Atmosfer yaratmak için en önemli enstrüman klavyedir. Özellikle Metal camiasında klavye ile oldukça enteresan ve etkileyici işler yapılabiliyor. Black Metal’de de bir ambiyans aygıtı olarak tanımlayabiliriz. İşte bu yüzden Atmospheric Black Metal’in vazgeçilmez enstrümanlarından birisidir. Fakat bu enstrümanı doğru bir şekilde kullanmak da ayrı bir maharettir. Bütün şarkıyı mahvedebilirsiniz de efsanevi bir havaya sokabilirsiniz de. Bu tamamen müzisyenin yeteneğine bağlı oluyor işte. Elbette albümün prodüksiyonluğunu üstlenen kişinin de payı büyüktür. Vidor, öylesine şahane bir şekilde kullanmış ki klavyeyi bizlere hissettirmek istediği o gerilimli, kozmik havayı sonuna kadar veriyor. Sadece klavyenin iyi olması yetmiyor elbette, gitar riffleri ve prodüksiyonun da aynı şekilde büyük bir önemi var. Burada işte her şey şahane bir şekilde yazılıp, notalara döküldüğü için çok güzel bir albüm dinliyorsunuz. Özellikle klavyedeki besteler son zamanlarda dinlediğim en etkileyici klavye işlerinden olabilir. Benim severek dinlediğim “Myuu” adlı, korku filmlerinin ve dizilerinin müziklerini klavyesi ile çok iyi bir şekilde çalan, üstadın çalış şekline çok benzer işler var. Bu yüzden de ekstradan daha da ruhuma işleyen bir albüm dinlemiş oluyorum. İşte enstrümantal bir albüm dinleyeceksem eğer böyle bir şey olmalı benim için. Elbette Progressive Metal tarafında çok komplike ve çok teknik enstrümantal şarkılar yapılıyor. Fakat onların etkileyiciliği benim için uzun süreli olmuyor. There Inevitably Will Be Silence ise tam tersine, dinlediğim andan beri etkisi beni çepeçevre sarmış durumda. Bu yıl dinlediğim en güzel işlerden birini Vidor adlı dostumuz Windveill projesi ile bizlere sunmuş. Her şeyi kendi besteleyip, kendi çalan muazzam bir müzisyen olan Vidor, 2019’dan beri Windveill projesini sürdürüyor. Daha önceki işlerine de bir an önce bakmak istiyorum. Sanırım bir başka bağımlısı olacağım grubu keşfettim.
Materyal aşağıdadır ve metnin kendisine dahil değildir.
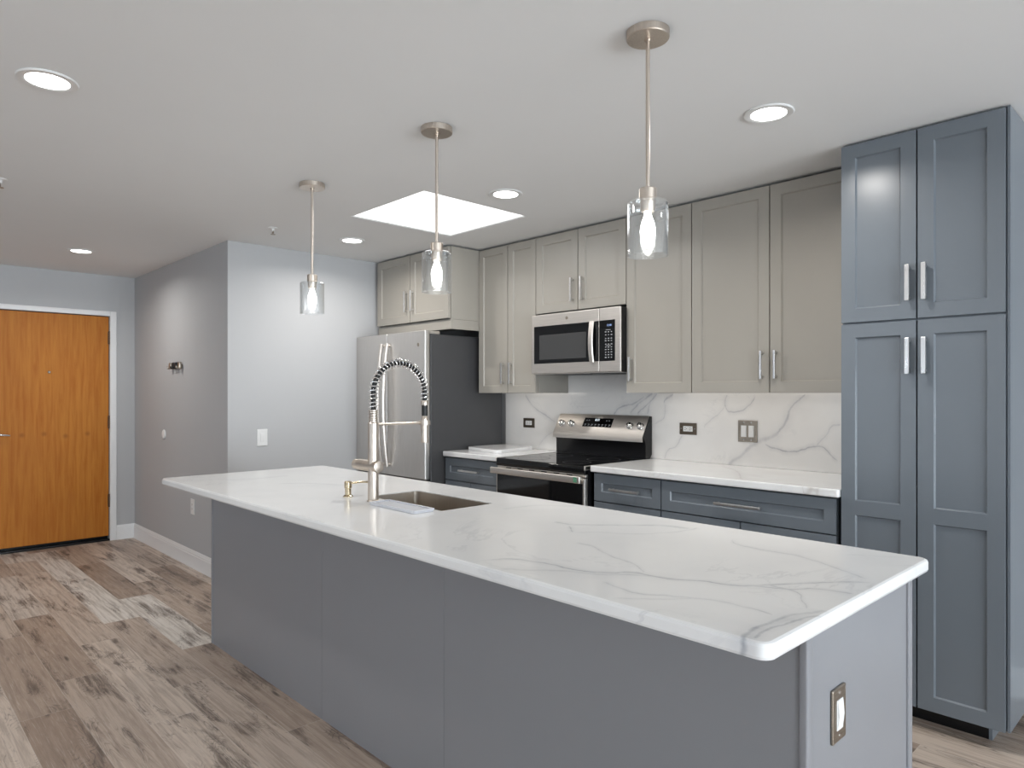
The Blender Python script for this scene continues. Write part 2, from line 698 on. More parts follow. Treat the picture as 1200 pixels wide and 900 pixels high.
LENS = emit('lit_downlight_lens', (1, .99, .97, 1), 6)
SKYL = emit('lit_skylight_diffuser', (1, 1, .985, 1), 1.15)
DIGIT = emit('lit_digits', (.85, .95, 1, 1), .6)
DIGITB = emit('lit_blue_digits', (.35, .5, .9, 1), .12)
FLOORM = plank_floor()
DOORM = door_wood()

# ------------------------------------------------------------------ setting
m = M()
m.box(XD - .15, XR + .15, YS - .15, YK + .15, -.1, 0)
struct(m.build('floor', FLOORM))

SKX0, SKX1, SKY0, SKY1 = -3.735, -2.99, 2.198, 2.98
m = M()
for a in ((XD - .15, SKX0, YS - .15, YK + .15), (SKX1, XR + .15, YS - .15, YK + .15), (SKX0, SKX1, YS - .15, SKY0), (SKX0, SKX1, SKY1, YK + .15)):
    m.box(*a, H, H + .2)
struct(m.build('ceiling', CEILP))

m = M()
m.box(XB, XR + .15, YK, YK + .15, 0, H)
struct(m.build('wall_kitchen', WALLP))
m = M()
m.box(XB - .15, XB, YH, YK + .15, 0, H)
struct(m.build('wall_back', WALLP))
m = M()
m.box(XD - .15, XB - .15, YH, YH + .15, 0, H)
struct(m.build('wall_hall', WALLP))
DY0, DY1, DZ = .785, 1.703, 2.063            # door opening
m = M()
m.box(XD - .15, XD, YS - .15, DY0, 0, H)
m.box(XD - .15, XD, DY1, YH + .15, 0, H)
m.box(XD - .15, XD, DY0, DY1, DZ, H)
struct(m.build('wall_entrance', WALLP))


def wall_x_with_windows(name, x0, x1, y0, y1, openings, z0=.5, z1=2.2):
    m = M()
    ys = [y0]
    for a, b in openings:
        m.box(x0, x1, ys[-1], a, 0, H)
        m.box(x0, x1, a, b, 0, z0)
        m.box(x0, x1, a, b, z1, H)
        ys.append(b)
    m.box(x0, x1, ys[-1], y1, 0, H)
    return struct(m.build(name, WALLP))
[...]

Windveill, There Inevitably Will Be Silence albümüyle harikulade bir iş ortaya koymuş. Her şeyi ile şahane bir eser yaratmayı başarmış Vidor. Mutlaka dinlemeniz gereken bir albüm olduğunu söylemek istiyorum. Kulaklıkları takıp, bu güzide albümü dinlemek kulaklarınıza yapacağınız en güzel faydalardan biri olacaktır. Bir sonraki yazıda görüşmek üzere, hoşça kalın!